→ Work to be completed
Leave out the pictures and restate the rest of the data exactly.

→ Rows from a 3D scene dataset

-- START --

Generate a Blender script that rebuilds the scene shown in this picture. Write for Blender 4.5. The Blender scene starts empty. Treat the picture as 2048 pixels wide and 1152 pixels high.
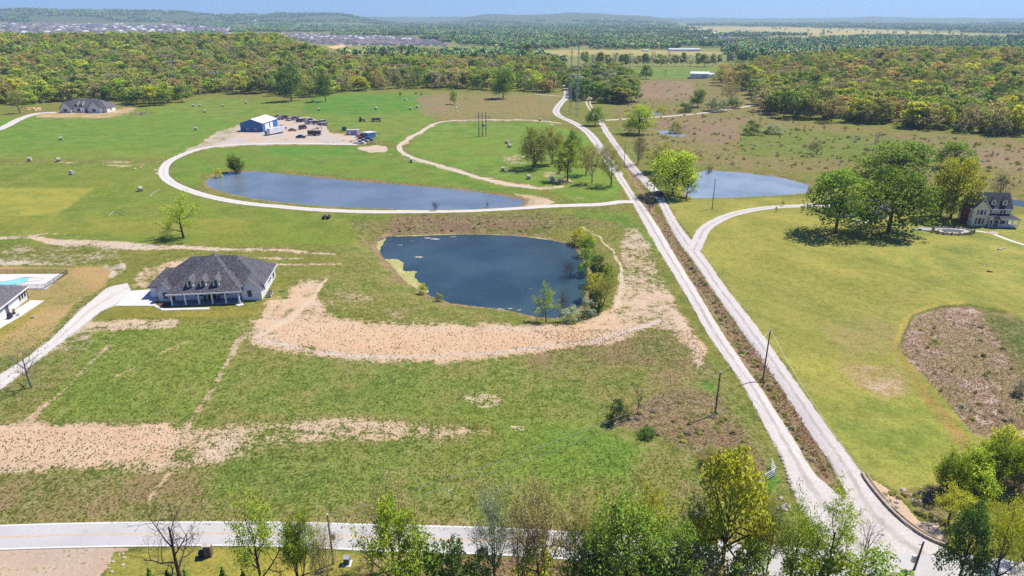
import bpy, math, random
import numpy as np
from mathutils import Vector, Matrix
R = random.Random(7)
NR = np.random.RandomState(11)
SC = bpy.context.scene
COL = SC.collection
D = bpy.data
rad = math.radians

# ------------------------------------------------------------------ camera, sky, sun, exposure
CAMH = 66.0; F = 1365.0
PIT = math.atan(542 / F); sp, cp = math.sin(PIT), math.cos(PIT)
cam = D.cameras.new('camera'); cam.lens = 36 * F / 2048; cam.sensor_width = 36
cam.clip_start = 1; cam.clip_end = 70000
camo = D.objects.new('camera', cam); COL.objects.link(camo)
camo.location = (0, 0, CAMH); camo.rotation_euler = (math.pi / 2 - PIT, 0, 0)
SC.camera = camo
SUN_EL = rad(58); SUN_DIR = Vector((0.87 * math.cos(SUN_EL), 0.49 * math.cos(SUN_EL), math.sin(SUN_EL))).normalized()
W = D.worlds.new('World'); SC.world = W; W.use_nodes = True
wn = W.node_tree; sky = wn.nodes.new('ShaderNodeTexSky'); sky.sky_type = 'NISHITA'; sky.sun_disc = False
sky.sun_elevation = SUN_EL; sky.sun_rotation = math.atan2(SUN_DIR.x, SUN_DIR.y)
sky.altitude = 200; sky.air_density = 1.0; sky.dust_density = 0.0; sky.ozone_density = 3.0
tint = wn.nodes.new('ShaderNodeMix'); tint.data_type = 'RGBA'; tint.blend_type = 'MULTIPLY'; tint.inputs[0].default_value = 1; tint.inputs[7].default_value = (.32, .54, 1.10, 1)
wn.links.new(sky.outputs[0], tint.inputs[6]); wn.links.new(tint.outputs[2], wn.nodes['Background'].inputs[0]); wn.nodes['Background'].inputs[1].default_value = 0.10
sun = D.lights.new('sun', 'SUN'); sun.energy = 5.0; sun.angle = rad(0.55); sun.color = (1, 0.945, 0.85)
suno = D.objects.new('sun', sun); COL.objects.link(suno)
suno.rotation_euler = (-SUN_DIR).to_track_quat('-Z', 'Y').to_euler(); suno.location = (0, 0, 300)
SC.view_settings.view_transform = 'Standard'; SC.view_settings.look = 'None'
SC.view_settings.exposure = 0.40; SC.view_settings.gamma = 1; SC.view_settings.use_curve_mapping = False
SC.cycles.max_bounces = 6; SC.cycles.diffuse_bounces = 3; SC.cycles.glossy_bounces = 2
SC.cycles.transmission_bounces = 3; SC.cycles.volume_bounces = 1; SC.cycles.use_denoising = False
HAZE = 0.00009

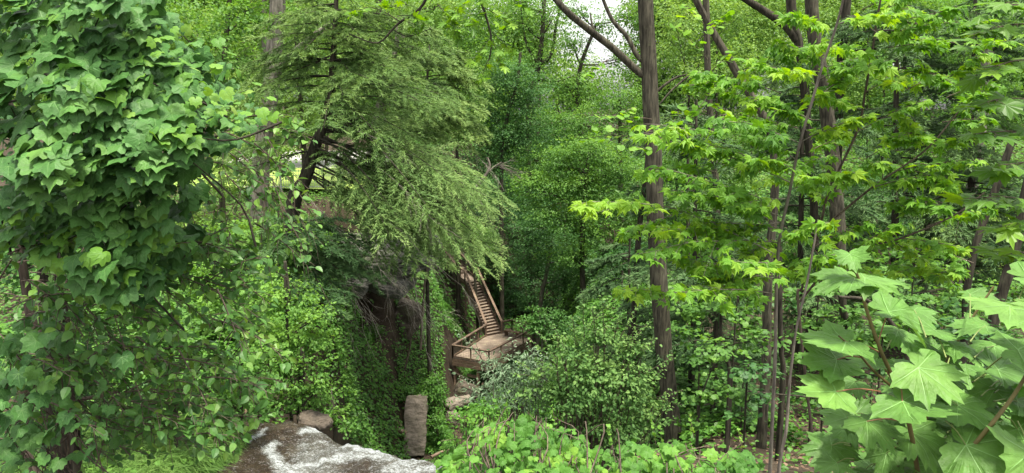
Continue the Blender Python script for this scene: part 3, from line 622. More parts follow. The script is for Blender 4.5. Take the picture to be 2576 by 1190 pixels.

-- END --

→ Result of this exercise
Generate a Blender script that rebuilds the scene shown in this picture. Write for Blender 4.5. The Blender scene starts empty. Treat the picture as 2048 pixels wide and 1152 pixels high.
import bpy, math, random
import numpy as np
from mathutils import Vector, Matrix
R = random.Random(7)
NR = np.random.RandomState(11)
SC = bpy.context.scene
COL = SC.collection
D = bpy.data
rad = math.radians

# ------------------------------------------------------------------ camera, sky, sun, exposure
CAMH = 66.0; F = 1365.0
PIT = math.atan(542 / F); sp, cp = math.sin(PIT), math.cos(PIT)
cam = D.cameras.new('camera'); cam.lens = 36 * F / 2048; cam.sensor_width = 36
cam.clip_start = 1; cam.clip_end = 70000
camo = D.objects.new('camera', cam); COL.objects.link(camo)
camo.location = (0, 0, CAMH); camo.rotation_euler = (math.pi / 2 - PIT, 0, 0)
SC.camera = camo
SUN_EL = rad(58); SUN_DIR = Vector((0.87 * math.cos(SUN_EL), 0.49 * math.cos(SUN_EL), math.sin(SUN_EL))).normalized()
W = D.worlds.new('World'); SC.world = W; W.use_nodes = True
wn = W.node_tree; sky = wn.nodes.new('ShaderNodeTexSky'); sky.sky_type = 'NISHITA'; sky.sun_disc = False
sky.sun_elevation = SUN_EL; sky.sun_rotation = math.atan2(SUN_DIR.x, SUN_DIR.y)
sky.altitude = 200; sky.air_density = 1.0; sky.dust_density = 0.0; sky.ozone_density = 3.0
tint = wn.nodes.new('ShaderNodeMix'); tint.data_type = 'RGBA'; tint.blend_type = 'MULTIPLY'; tint.inputs[0].default_value = 1; tint.inputs[7].default_value = (.32, .54, 1.10, 1)
wn.links.new(sky.outputs[0], tint.inputs[6]); wn.links.new(tint.outputs[2], wn.nodes['Background'].inputs[0]); wn.nodes['Background'].inputs[1].default_value = 0.10
sun = D.lights.new('sun', 'SUN'); sun.energy = 5.0; sun.angle = rad(0.55); sun.color = (1, 0.945, 0.85)
suno = D.objects.new('sun', sun); COL.objects.link(suno)
suno.rotation_euler = (-SUN_DIR).to_track_quat('-Z', 'Y').to_euler(); suno.location = (0, 0, 300)
SC.view_settings.view_transform = 'Standard'; SC.view_settings.look = 'None'
SC.view_settings.exposure = 0.40; SC.view_settings.gamma = 1; SC.view_settings.use_curve_mapping = False
SC.cycles.max_bounces = 6; SC.cycles.diffuse_bounces = 3; SC.cycles.glossy_bounces = 2
SC.cycles.transmission_bounces = 3; SC.cycles.volume_bounces = 1; SC.cycles.use_denoising = False
HAZE = 0.00009

Continue the Blender Python script for this scene: part 3, from line 622. More parts follow. The script is for Blender 4.5. Take the picture to be 2576 by 1190 pixels.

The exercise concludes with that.